El repudio al PRI no es algo hipotético, es lo que las encuestas revelan: en octubre ese fue el partido que mayor rechazo despertó entre la ciudadanía (Consulta Mitofsky, 10/17). Si al inicio del sexenio el gobierno imaginó que su legado serían las llamadas “reformas estructurales”, a estas alturas saben que lo más probable es que se le recuerde por su corrupción e ineficiencia. Las razones son claras y una lista parcial de los agravios más resientes y que muchos pudieran recordar frente a la urna en 2018, puede ser, entre otras, esta.
El daño hecho por ex gobernadores priistas recientes ya es histórico. Destacan Javier Duarte de Veracruz, Tomás Yarrington y Eugenio Hernández de Tamaulipas, César Duarte de Chihuahua y Roberto Borge de Quintana Roo, entre otros. El posible perjuicio causado por los 22 gobernadores priístas en este sexenio, lo calcula la Auditoría Superior de la Federación en alrededor de ¡259 mil millones de pesos! (sinembargo, 22/04/17). Un subordinado del presidente en la Secretaría de la Función Pública no encontró ninguna anomalía en la relación puesta al descubierto por el equipo de periodistas de investigación de Carmen Aristegui, en torno al financiamiento de la empresa contratista HIGA de la Casa Blanca en la Ciudad de México y la de Malinalco, propiedades de la familia presidencial y de Luis Videgaray respectivamente. En contraste, la periodista y su equipo perdieron su espacio noticioso. Algo similar sucedió con la acusación hecha en tribunales de Estados Unidos y Brasil sobre el soborno de 10.3 millones de dólares de la empresa brasileña Odebrecht a funcionarios de Pemex en 2012 para conseguir varios contratos: el único que perdió el puesto fue el fiscal que investigaba la trama.
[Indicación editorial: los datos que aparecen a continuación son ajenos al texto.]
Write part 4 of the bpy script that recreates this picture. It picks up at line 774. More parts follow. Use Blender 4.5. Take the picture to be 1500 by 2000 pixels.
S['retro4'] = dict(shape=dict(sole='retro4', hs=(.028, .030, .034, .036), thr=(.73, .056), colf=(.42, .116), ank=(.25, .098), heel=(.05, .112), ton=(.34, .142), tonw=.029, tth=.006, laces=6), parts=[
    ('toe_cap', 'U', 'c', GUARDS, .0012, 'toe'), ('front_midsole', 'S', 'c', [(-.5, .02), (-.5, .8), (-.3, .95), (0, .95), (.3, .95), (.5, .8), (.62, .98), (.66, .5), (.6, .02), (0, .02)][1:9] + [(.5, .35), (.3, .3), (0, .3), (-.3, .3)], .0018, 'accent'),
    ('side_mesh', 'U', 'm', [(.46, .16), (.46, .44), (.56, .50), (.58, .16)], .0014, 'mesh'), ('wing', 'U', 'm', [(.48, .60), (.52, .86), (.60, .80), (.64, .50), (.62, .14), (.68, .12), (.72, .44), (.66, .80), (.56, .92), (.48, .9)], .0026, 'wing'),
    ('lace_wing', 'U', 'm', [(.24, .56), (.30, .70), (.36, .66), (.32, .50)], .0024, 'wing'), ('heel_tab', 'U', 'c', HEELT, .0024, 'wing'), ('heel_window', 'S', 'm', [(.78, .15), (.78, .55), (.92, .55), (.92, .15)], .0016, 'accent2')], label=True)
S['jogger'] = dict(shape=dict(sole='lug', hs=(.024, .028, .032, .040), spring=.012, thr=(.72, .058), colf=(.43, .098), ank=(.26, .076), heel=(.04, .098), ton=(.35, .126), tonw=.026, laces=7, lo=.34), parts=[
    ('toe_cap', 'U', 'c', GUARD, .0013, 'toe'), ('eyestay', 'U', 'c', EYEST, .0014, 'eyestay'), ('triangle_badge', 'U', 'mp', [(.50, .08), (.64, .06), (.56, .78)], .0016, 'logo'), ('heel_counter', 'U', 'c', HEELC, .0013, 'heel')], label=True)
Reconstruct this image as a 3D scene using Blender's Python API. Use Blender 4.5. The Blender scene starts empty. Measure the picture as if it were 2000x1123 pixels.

Por la PGR han pasado tres procuradores y ninguno pudo explicar, y menos resolver, el asesinato de seis personas y la desaparición forzada de 43 estudiantes en la “noche de Iguala” del 26 y 27 de septiembre de 2014. Y es que detrás de esa noche de terror está el enorme problema del crimen organizado y su irrefrenable violencia: más de cien mil ejecuciones en lo que va del sexenio (Semanario Zeta, 03/09/17). Una carnicería en ascenso, entre otras cosas, por la debilidad de las policías y de la política de descabezar a las organizaciones criminales, sabiendo que eso no acaba con los negocios ilícitos, pero que invariablemente incrementa las luchas internas (The New York Times, 04/08/17).
En suma, si la apuesta del gobierno es ganar el 2018 al estilo Estado de México, vencería, pero no convencería.